Como cada mañana, a las 8.30 los tres ―de 10, 6 y 3 años― salen hacia la escuela. Escalera abajo, tras un repaso rápido con el peine, la madre para la expedición. Hay un olvido. La pastilla del mediano. “Sufre ansiedad”, comenta mientras se la administra al niño volando en la cocina antes de retomar el camino del colegio. Los tres saben que ya no van a volver más. El padre, con un contrato temporal de seis meses, llega a su propio desahucio sin dormir tras su turno de noche de 12 horas como vigilante. Aparece casi a la misma hora que los policías y la comisión judicial. Su mujer lo hace minutos después con el bebé en el carrito tras dejar a los niños en clase. Un puñado de vecinos empieza a sospechar en la calle que algo ocurre y se interesan. Todo transcurre sin altercados ni discusiones en este barrio vallecano de Entrevías.
Los 40 metros del piso, comido por la humedad y de paredes mugrientas, no son suficientes para todos los que forman parte de la comitiva. Se unen, además dos personas de la asociación Provivienda, que ha estado arropando a la familia estos meses de litigios judiciales. En el descansillo hay un breve intercambio de palabras entre el inquilino saliente y la procuradora que representa a los propietarios. “Llevo pagando cuatro años”, trata de defender El Yagoubi con tono dócil y asumiendo su marcha. “No voy a discutir. Hoy es el día del lanzamiento”, zanja ella firme.
Finalmente acuerdan darle una hora de plazo para sacar lo que queda en el interior. Pero él no tiene donde meter sus pertenencias. Baja al bazar chino del barrio a por unas cuantos sacos de rafia en los que guarda algo de ropa. La bolsa de plástico en la que va parte de la vajilla se cae nada más sacarla del piso. El sonido a platos rotos es inconfundible. Los miembros de la comisión judicial tuercen la cara en un gesto de pena e impotencia. No es este el momento más agradable de su trabajo y deciden ayudar a bajar los bultos a la calle. Los dos agentes de policía, conscientes también de que no hay ambiente de trifulca, alternan su presencia en el desahucio con un mercadillo irregular instalado en una plaza aledaña.
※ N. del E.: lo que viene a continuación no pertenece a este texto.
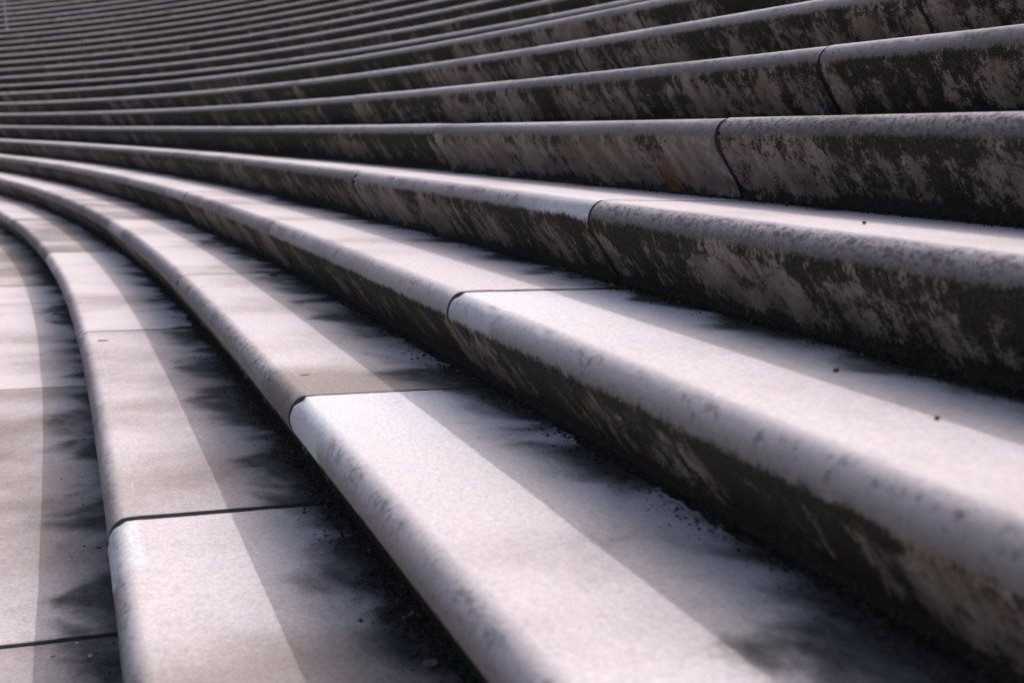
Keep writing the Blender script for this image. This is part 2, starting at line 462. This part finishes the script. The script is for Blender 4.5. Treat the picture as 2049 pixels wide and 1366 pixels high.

El Yagoubi ha alquilado un trastero de dos metros cuadrados que ya tiene ocupado. Dentro de la vivienda se quedan las camas, las bicicletas de los niños, algunos muebles y electrodomésticos… Lo último que rescatan es algo de ropa del tendedero y el marco que preside el salón con las fotos de boda. Los miembros de la comisión judicial, conciliadores, preguntan a la procuradora si sería posible que el inquilino regresara pasados unos días a recoger las pertenencias que no puede retirar. Ella, tras consultar con los propietarios, acepta pero siempre que acuda la policía. El Yagoubi se muestra agotado y no expresa especial interés por regresar pese a todo lo que deja atrás. “Que quede ahí recogido que abandona todo lo que deja dentro”, exige la procuradora a los miembros de la comisión judicial en un intento de evitar futuros líos.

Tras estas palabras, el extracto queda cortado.